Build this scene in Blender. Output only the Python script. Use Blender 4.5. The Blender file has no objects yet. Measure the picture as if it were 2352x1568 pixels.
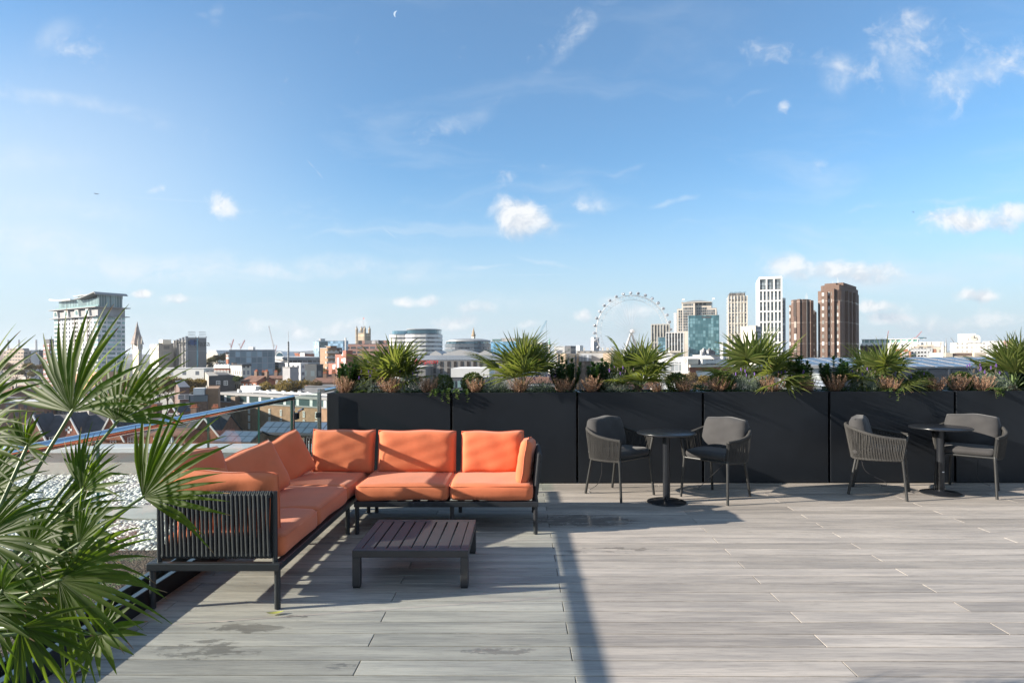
import bpy, bmesh, math, random
import numpy as np
from mathutils import Vector, Matrix
R = math.radians
random.seed(11)
S = bpy.context.scene
C = S.collection
V3 = Vector
# ---------------------------------------------------------------- camera (numbers are photo pixels on a 2352 x 1568 frame)
F, CX, VY = 1440.0, 1176.0, 811.0
CAM = V3((0, 0, 1.55))
RM = Matrix.Rotation(0.0122, 3, 'Z') @ Matrix.Rotation(R(90), 3, 'X') @ Matrix.Rotation(-0.0039, 3, 'Z')
def ray(x, y): return RM @ V3(((x - CX) / F, (VY - y) / F, -1))
def at_z(x, y, z):
    d = ray(x, y); return CAM + d * ((z - CAM.z) / d.z)
def at_y(x, y, Y):
    d = ray(x, y); return CAM + d * (Y / d.y)
cd = bpy.data.cameras.new('camera'); cam = bpy.data.objects.new('camera', cd); C.objects.link(cam)
cam.matrix_world = Matrix.Translation(CAM) @ RM.to_4x4()
cd.sensor_width = 36; cd.lens = F / 2352 * 36; cd.shift_y = 27 / 2352; cd.clip_start = .05; cd.clip_end = 40000
S.camera = cam
SUN_EL, SUN_AZ = 21.5, 10.5          # sun comes from the left, a little behind the camera
SUND = V3((math.cos(R(SUN_EL)) * math.cos(R(SUN_AZ)), math.cos(R(SUN_EL)) * math.sin(R(SUN_AZ)), -math.sin(R(SUN_EL))))

# ---------------------------------------------------------------- mesh builder
class MB:
    def __init__(s): s.v = []; s.f = []; s.m = []
    def add(s, vs, fs, mi=0):
        o = len(s.v); s.v.extend([tuple(p) for p in vs])
        for f in fs: s.f.append([i + o for i in f]); s.m.append(mi)
    def box(s, a, b, mi=0, M=None):
        (x0, y0, z0), (x1, y1, z1) = a, b
        vs = [V3(p) for p in ((x0,y0,z0),(x1,y0,z0),(x1,y1,z0),(x0,y1,z0),(x0,y0,z1),(x1,y0,z1),(x1,y1,z1),(x0,y1,z1))]
        if M is not None: vs = [M @ p for p in vs]
        s.add(vs, [(0,3,2,1),(4,5,6,7),(0,1,5,4),(1,2,6,5),(2,3,7,6),(3,0,4,7)], mi); return s
    def cbox(s, c, d, mi=0, M=None):
        return s.box([c[i] - d[i] / 2 for i in range(3)], [c[i] + d[i] / 2 for i in range(3)], mi, M)
    def tube(s, pts, r, n=8, closed=False, mi=0, caps=True):
        P = [V3(p) for p in pts]; N = len(P)
        rs = r if isinstance(r, (list, tuple)) else [r] * N
        T = []
        for i in range(N):
            if closed: t = P[(i + 1) % N] - P[i - 1]
            else: t = P[min(i + 1, N - 1)] - P[max(i - 1, 0)]
            T.append(t.normalized() if t.length > 1e-9 else V3((0, 0, 1)))
        u = T[0].orthogonal().normalized(); rings = []
        for i in range(N):
            u = (u - T[i] * u.dot(T[i]))
            u = u.normalized() if u.length > 1e-6 else T[i].orthogonal().normalized()
            w = T[i].cross(u)
            rings.append([P[i] + (u * math.cos(2 * math.pi * k / n) + w * math.sin(2 * math.pi * k / n)) * rs[i] for k in range(n)])
        vs = [p for q in rings for p in q]; fs = []
        for i in range(N if closed else N - 1):
            a, b = i * n, ((i + 1) % N) * n
            for k in range(n): fs.append((a + k, a + (k + 1) % n, b + (k + 1) % n, b + k))
        if caps and not closed:
            fs.append(tuple(range(n - 1, -1, -1))); fs.append(tuple((N - 1) * n + k for k in range(n)))
        s.add(vs, fs, mi); return s
    def lathe(s, prof, n=24, c=(0, 0, 0), mi=0):
        vs = []; fs = []; m = len(prof)
        for k in range(n):
            a = 2 * math.pi * k / n
            for r, z in prof: vs.append((c[0] + r * math.cos(a), c[1] + r * math.sin(a), c[2] + z))
        for k in range(n):
            for j in range(m - 1):
                a = k * m + j; b = ((k + 1) % n) * m + j
                fs.append((a, b, b + 1, a + 1))
        fs.append(tuple(k * m for k in range(n - 1, -1, -1))); fs.append(tuple(k * m + m - 1 for k in range(n)))
        s.add(vs, fs, mi); return s
    def prism(s, poly, axis, a, b, mi=0, M=None):
        def P(p, t): return {'x': V3((t, p[0], p[1])), 'y': V3((p[0], t, p[1])), 'z': V3((p[0], p[1], t))}[axis]
        n = len(poly); vs = [P(p, a) for p in poly] + [P(p, b) for p in poly]
        if M is not None: vs = [M @ p for p in vs]
        fs = [tuple(range(n - 1, -1, -1)), tuple(range(n, 2 * n))] + [(i, (i + 1) % n, n + (i + 1) % n, n + i) for i in range(n)]
        s.add(vs, fs, mi); return s
    def xf(s, M):
        s.v = [tuple(M @ V3(p)) for p in s.v]; return s
    def mesh(s, name):
        me = bpy.data.meshes.new(name); me.from_pydata(s.v, [], s.f)
        if any(s.m): me.polygons.foreach_set('material_index', s.m)
        me.update(); return me
    def build(s, name, mats, parent=None, smooth=False, bevel=0, fixn=True, loc=None, label=None):
        me = s.mesh(name)
        if fixn:
            bm = bmesh.new(); bm.from_mesh(me); bmesh.ops.recalc_face_normals(bm, faces=bm.faces); bm.to_mesh(me); bm.free()
        return link(name, me, mats, parent, smooth, bevel, loc, label)
def link(name, me, mats, parent=None, smooth=False, bevel=0, loc=None, label=None):
    for m in (mats if isinstance(mats, (list, tuple)) else [mats]): me.materials.append(m)
    if smooth:
        me.polygons.foreach_set('use_smooth', [True] * len(me.polygons))
        if smooth != 'all': me.set_sharp_from_angle(angle=R(40))
    o = bpy.data.objects.new(name, me); C.objects.link(o)
    if parent is not None: o.parent = parent
    if loc is not None: o.location = loc
    if bevel:
        b = o.modifiers.new('bevel', 'BEVEL'); b.width = bevel; b.segments = 2; b.limit_method = 'ANGLE'
    if label: o['label'] = label
    return o
def tag(o, label=None, cat=None, group=None, kind=None):
    if label: o['label'] = label
    if cat: o['category'] = cat
    if group: o['group'] = group
    if kind: o['kind'] = kind
    return o
def thing(name, label, cat, loc=(0, 0, 0), rz=0, group=None):
    o = bpy.data.objects.new(name, None); C.objects.link(o); o.empty_display_size = .2
    o.location = loc; o.rotation_euler = (0, 0, rz); return tag(o, label, cat, group)
def dup(root, loc, rz, label, group=None):
    r = root.copy(); C.objects.link(r); r.location = loc; r.rotation_euler = (0, 0, rz); r['label'] = label
    if group: r['group'] = group
    for ch in root.children:
        c = ch.copy(); C.objects.link(c); c.parent = r
        for g in ch.children:
            d = g.copy(); C.objects.link(d); d.parent = c
    return r
def bez(pts, n=8):
    """Catmull-Rom through pts"""
    P = [V3(p) for p in pts]; P = [P[0] * 2 - P[1]] + P + [P[-1] * 2 - P[-2]]; out = []
    for i in range(1, len(P) - 2):
        a, b, c, d = P[i - 1:i + 3]
        for k in range(n):
            t = k / n
            out.append(.5 * ((2 * b) + (c - a) * t + (2 * a - 5 * b + 4 * c - d) * t * t + (3 * b - a - 3 * c + d) * t ** 3))
    out.append(P[-2]); return out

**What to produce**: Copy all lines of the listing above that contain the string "scene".

**Task response**:
Build this scene in Blender. Output only the Python script. Use Blender 4.5. The Blender file has no objects yet. Measure the picture as if it were 2352x1568 pixels.
S = bpy.context.scene